Saturday, June 24, 2017

Strict Justice vs Pactum Justice


I've been considering afresh the relationship of pactum justice with respect to Adam in the CoW and how that relates to strict justice in redemption. With Adam the reward would've been disproportionate to the work. The justice would not have been according to strict justice but rather according to an agreement to over pay Adam, a pactum justice if you will. The value of the work would not have intrinsic value. No problem there I trust. 

I do find that in redemption our reward though received by grace alone is according to strict justice. The passive obedience part that deals with our demerit is more obvious perhaps, but I think some who focus on active obedience have no place to ground strict justice with respect to our right standing before God. Let me frame the dilemma and then try to solve it, but before that I'll try to address the easier part having to do with strict justice as it relates to our demerit. 

The one time sacrifice was sufficient payment to satisfy God’s strict  justice. The divine nature was required so that satisfaction could be actually intrinsic to the work. Our demerit needed the incarnate Son of God to pay for the sins of His people, for one thing to keep his human nature from sinking under God's infinite wrath. Christ being God could render God propitious and truly provide full satisfaction, a strict just payment for our sins. That's the more obvious part. No issues I trust.

The dilemma:

The Son assumed the terms of the covenant that offered a disproportionate reward for works done as a human being.

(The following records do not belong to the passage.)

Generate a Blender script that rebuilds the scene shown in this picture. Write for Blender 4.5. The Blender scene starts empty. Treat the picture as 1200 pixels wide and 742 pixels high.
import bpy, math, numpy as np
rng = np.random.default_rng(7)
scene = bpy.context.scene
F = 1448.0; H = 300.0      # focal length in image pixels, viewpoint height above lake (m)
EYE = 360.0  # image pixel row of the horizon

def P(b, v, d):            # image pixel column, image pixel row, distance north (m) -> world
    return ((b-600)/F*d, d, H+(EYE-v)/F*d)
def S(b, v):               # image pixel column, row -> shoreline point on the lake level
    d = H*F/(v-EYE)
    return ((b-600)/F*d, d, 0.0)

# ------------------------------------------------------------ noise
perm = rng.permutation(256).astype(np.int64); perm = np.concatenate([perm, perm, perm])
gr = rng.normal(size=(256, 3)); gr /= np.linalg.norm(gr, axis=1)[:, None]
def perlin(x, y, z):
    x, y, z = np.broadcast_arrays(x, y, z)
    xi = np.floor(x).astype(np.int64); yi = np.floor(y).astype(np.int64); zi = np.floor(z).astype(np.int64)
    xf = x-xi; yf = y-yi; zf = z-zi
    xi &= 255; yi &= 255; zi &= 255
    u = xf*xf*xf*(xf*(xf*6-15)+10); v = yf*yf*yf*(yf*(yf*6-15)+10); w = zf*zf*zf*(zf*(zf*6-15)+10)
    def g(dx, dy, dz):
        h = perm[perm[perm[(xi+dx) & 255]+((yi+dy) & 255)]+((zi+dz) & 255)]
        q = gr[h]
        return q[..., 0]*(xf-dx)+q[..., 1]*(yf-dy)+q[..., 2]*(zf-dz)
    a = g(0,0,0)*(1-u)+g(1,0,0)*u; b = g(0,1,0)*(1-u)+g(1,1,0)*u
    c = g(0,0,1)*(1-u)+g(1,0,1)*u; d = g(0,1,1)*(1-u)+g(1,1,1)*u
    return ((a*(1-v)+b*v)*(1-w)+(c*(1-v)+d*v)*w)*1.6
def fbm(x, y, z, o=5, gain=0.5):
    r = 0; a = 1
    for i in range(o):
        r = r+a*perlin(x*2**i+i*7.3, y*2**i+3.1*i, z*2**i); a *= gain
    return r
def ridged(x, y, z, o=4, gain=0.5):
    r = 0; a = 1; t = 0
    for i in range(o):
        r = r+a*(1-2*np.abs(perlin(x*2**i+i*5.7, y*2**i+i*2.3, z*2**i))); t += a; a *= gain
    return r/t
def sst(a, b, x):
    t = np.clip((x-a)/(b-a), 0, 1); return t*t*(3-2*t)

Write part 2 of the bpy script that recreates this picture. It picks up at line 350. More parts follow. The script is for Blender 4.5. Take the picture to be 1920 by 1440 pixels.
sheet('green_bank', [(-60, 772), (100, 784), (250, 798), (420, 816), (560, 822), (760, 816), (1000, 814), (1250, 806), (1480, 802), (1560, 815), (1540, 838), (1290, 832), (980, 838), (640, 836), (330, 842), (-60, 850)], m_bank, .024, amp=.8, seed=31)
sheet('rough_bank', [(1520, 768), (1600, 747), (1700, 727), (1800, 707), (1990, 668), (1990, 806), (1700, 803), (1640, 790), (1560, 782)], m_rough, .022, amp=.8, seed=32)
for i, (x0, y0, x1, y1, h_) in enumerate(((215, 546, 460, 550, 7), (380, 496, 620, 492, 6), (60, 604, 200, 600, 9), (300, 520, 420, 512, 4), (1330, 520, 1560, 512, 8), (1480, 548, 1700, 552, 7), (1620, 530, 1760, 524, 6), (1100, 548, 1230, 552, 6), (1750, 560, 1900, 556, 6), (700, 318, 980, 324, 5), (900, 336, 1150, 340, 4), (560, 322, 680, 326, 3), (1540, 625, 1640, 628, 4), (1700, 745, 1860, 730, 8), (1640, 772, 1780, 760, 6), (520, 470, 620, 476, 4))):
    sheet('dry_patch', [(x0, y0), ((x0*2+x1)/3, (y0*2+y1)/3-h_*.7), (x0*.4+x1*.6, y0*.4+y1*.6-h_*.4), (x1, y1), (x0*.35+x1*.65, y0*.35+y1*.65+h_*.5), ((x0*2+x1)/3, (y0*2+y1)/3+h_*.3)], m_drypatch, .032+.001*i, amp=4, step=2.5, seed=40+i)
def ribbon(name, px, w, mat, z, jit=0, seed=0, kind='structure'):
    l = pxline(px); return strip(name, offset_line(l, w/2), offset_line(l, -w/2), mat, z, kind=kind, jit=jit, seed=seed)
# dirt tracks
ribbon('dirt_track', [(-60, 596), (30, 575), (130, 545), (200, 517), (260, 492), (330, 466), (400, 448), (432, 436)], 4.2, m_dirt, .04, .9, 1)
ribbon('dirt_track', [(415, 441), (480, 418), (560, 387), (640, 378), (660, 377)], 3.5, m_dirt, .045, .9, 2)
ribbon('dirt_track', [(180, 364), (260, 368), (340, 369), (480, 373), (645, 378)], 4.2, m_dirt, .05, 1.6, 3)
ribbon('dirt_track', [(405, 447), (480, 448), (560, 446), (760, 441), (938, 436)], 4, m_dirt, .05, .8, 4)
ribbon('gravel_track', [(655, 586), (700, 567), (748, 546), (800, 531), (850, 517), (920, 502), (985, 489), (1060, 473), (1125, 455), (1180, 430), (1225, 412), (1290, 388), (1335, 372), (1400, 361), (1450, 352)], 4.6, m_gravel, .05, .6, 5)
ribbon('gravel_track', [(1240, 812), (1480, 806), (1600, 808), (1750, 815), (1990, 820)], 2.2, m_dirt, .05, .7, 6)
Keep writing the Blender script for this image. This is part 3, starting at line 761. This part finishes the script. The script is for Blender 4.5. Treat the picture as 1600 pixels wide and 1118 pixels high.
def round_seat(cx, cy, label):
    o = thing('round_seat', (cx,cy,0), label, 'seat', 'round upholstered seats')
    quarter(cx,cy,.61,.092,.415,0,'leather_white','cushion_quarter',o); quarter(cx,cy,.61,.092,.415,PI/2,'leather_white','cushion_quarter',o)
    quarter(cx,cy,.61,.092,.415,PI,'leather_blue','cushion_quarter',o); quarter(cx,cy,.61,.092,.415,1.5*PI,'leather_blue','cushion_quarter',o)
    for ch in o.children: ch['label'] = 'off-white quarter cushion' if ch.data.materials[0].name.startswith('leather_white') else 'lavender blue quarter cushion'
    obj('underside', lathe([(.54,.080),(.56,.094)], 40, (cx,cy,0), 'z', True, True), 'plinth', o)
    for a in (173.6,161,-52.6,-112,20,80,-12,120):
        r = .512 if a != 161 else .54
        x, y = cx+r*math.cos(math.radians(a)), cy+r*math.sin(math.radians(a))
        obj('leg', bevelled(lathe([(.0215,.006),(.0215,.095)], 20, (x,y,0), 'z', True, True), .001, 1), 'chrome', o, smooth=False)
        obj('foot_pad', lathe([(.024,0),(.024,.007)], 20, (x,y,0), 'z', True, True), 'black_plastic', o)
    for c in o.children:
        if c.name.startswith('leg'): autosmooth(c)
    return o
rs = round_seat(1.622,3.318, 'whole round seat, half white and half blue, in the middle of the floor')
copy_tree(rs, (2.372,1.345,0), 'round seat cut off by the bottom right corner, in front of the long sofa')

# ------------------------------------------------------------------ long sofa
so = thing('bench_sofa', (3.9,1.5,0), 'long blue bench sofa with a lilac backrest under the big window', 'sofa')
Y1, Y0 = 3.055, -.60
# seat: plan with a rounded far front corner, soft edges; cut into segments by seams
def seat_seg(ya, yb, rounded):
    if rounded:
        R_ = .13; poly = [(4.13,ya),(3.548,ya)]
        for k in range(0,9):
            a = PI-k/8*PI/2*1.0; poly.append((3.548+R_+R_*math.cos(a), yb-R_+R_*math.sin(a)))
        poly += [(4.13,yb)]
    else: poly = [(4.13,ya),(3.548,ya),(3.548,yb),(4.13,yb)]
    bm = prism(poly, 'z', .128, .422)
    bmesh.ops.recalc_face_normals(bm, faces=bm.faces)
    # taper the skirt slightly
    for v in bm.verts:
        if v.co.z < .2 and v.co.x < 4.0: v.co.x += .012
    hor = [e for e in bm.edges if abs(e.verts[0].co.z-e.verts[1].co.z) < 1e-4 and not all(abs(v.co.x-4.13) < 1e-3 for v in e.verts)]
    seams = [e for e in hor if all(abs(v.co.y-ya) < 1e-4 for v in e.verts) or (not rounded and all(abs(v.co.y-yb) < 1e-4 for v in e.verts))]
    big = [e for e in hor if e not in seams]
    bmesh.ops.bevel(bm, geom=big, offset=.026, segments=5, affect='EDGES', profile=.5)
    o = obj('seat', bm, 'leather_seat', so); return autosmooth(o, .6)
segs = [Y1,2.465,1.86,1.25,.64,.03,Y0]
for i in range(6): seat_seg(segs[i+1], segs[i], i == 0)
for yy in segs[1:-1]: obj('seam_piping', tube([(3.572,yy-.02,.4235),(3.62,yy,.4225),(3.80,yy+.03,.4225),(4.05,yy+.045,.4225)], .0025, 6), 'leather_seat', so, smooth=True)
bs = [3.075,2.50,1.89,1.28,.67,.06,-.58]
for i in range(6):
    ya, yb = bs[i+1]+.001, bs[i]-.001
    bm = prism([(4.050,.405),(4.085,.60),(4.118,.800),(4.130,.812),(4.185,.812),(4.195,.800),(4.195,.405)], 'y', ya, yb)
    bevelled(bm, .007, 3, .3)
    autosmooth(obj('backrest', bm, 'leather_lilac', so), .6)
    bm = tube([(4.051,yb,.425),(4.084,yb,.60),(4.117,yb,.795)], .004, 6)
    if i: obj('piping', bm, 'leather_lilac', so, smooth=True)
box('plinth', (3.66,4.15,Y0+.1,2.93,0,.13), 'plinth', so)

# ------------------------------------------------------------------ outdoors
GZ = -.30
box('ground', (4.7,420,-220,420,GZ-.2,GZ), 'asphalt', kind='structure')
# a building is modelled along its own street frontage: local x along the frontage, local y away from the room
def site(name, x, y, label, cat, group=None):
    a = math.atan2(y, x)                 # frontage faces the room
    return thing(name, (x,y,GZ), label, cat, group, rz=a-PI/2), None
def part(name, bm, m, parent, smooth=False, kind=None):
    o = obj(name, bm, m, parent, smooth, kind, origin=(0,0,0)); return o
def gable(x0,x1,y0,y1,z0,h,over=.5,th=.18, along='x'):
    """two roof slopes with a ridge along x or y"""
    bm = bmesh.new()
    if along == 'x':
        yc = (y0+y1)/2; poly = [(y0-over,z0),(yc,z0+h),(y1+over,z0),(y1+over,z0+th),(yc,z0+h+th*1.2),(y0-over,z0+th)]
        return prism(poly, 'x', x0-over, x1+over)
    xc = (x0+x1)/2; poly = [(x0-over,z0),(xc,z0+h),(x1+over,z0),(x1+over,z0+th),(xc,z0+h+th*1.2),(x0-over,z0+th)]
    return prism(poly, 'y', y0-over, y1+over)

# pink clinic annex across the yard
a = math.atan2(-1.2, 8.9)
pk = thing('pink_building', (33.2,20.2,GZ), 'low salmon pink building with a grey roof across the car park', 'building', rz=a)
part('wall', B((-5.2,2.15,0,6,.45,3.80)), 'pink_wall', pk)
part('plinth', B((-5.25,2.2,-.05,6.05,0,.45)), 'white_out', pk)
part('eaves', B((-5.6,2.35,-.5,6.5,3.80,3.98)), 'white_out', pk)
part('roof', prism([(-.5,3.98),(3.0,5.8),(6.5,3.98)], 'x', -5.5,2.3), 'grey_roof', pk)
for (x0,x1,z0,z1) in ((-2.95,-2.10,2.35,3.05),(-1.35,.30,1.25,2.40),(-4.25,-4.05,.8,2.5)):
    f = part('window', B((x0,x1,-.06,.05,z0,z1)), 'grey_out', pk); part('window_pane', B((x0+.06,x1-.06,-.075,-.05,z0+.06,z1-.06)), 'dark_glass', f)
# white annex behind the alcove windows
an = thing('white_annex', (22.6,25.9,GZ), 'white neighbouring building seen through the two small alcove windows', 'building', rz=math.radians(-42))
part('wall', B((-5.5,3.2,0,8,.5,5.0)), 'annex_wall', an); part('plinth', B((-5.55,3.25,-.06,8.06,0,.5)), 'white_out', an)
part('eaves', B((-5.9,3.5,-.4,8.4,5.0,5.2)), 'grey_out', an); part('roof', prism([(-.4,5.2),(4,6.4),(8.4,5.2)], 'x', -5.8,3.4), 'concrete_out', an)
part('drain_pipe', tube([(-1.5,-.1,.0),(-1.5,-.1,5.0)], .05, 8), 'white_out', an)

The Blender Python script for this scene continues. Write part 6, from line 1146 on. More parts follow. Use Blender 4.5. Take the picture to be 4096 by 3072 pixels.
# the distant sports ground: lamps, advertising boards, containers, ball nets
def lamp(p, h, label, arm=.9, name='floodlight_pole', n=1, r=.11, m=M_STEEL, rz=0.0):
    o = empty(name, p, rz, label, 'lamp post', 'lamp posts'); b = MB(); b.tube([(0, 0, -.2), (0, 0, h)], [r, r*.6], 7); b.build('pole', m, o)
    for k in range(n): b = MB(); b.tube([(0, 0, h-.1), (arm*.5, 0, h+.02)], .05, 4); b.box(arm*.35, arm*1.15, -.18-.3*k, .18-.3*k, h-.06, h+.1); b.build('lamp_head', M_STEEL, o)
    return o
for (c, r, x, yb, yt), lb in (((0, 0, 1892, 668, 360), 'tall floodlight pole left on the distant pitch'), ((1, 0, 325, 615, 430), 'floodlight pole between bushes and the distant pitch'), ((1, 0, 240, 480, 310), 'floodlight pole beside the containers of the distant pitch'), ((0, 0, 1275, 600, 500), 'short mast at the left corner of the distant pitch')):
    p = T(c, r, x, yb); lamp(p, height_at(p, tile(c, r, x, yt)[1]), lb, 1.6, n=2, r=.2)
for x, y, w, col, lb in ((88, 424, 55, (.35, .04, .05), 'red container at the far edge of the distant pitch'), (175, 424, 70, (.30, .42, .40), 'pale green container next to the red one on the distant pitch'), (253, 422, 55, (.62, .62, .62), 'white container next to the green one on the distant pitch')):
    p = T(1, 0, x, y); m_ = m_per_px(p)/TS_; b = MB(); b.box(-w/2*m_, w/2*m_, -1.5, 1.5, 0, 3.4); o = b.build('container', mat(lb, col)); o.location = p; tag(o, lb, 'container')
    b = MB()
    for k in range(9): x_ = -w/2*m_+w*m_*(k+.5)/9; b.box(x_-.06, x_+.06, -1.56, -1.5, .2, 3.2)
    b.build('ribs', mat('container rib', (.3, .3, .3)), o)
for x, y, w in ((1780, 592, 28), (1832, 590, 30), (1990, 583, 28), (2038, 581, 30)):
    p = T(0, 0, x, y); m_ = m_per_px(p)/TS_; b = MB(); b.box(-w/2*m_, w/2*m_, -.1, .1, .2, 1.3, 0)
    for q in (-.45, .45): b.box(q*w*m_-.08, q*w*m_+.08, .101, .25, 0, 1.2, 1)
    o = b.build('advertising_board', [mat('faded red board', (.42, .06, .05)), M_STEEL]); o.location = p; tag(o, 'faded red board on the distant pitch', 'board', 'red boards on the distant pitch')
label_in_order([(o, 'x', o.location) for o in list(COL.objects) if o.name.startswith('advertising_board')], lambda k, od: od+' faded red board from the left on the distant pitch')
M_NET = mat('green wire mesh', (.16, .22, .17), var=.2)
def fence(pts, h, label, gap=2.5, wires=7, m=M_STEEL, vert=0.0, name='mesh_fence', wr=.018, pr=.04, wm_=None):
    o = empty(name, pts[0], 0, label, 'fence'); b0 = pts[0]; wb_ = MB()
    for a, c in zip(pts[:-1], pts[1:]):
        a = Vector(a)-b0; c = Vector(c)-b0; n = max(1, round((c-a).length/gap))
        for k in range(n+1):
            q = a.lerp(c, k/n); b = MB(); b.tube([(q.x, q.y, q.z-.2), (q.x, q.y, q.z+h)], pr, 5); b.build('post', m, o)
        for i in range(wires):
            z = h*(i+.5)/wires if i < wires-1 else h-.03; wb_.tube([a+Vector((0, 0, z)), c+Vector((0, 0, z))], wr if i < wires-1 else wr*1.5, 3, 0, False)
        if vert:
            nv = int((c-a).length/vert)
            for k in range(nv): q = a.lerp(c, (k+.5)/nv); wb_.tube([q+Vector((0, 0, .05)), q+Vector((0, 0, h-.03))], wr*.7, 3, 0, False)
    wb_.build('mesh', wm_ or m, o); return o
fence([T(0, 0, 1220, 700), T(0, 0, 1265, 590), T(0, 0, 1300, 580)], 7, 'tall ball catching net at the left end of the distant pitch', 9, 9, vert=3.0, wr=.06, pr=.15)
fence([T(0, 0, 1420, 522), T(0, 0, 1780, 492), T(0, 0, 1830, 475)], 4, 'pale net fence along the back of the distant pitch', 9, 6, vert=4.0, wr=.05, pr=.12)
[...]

So, regarding the active obedience part, I don’t see how pactum justice can be avoided and strict justice obtained if our positive merit is predicated solely on Christ fulfilling the original terms of the covenant and we grant that those original terms were according to pactum justice. I think that’s the necessary implication of a position that limits our positive standing to that which we receive only by the active obedience of Christ. If the Son took on the terms of the original covenant and if those terms offered disproportionate reward via pactum, then it stands to reason that our right standing is not according to strict justice. 

We should look at this from another angle:

Although the required work was essentially* (footnote) the same for both Adams and, therefore, disproportional to the reward, in our receiving of the whole person of Christ and not merely His obedience in the economy of redemption we do find strict justice. In other words, by union with Christ we are by grace rightful co-heirs to the heavenly Jerusalem etc. Not by His work only but by our union with the architect himself. I think if we want to speak of our reward of all things in Christ being strictly just, then I think we need to abandon the notion of merely obedient-merit imputed and start thinking in terms of Christ’s perfection being imputed in union. I fear this is eclipsed in certain quarters. Where do we ground strict justice if all Christ did for us was obey as the Second Adam in our stead as opposed to taking us into union with Himself? We have by grace what the Son has by nature and we receive that in union with Christ. I think some constructs that emphasize active obedience fail to do justice to the implications of union with the perfections of Christ – the whole Christ, which includes yet exceeds his work of obedience. There's not a strict parallel to Adam, nor is there one in Romans 5.

Footnote:

*Of course Christ had a harder task. Adam had to be obedient in a world with the serpent but not in world with human disciples of the serpent.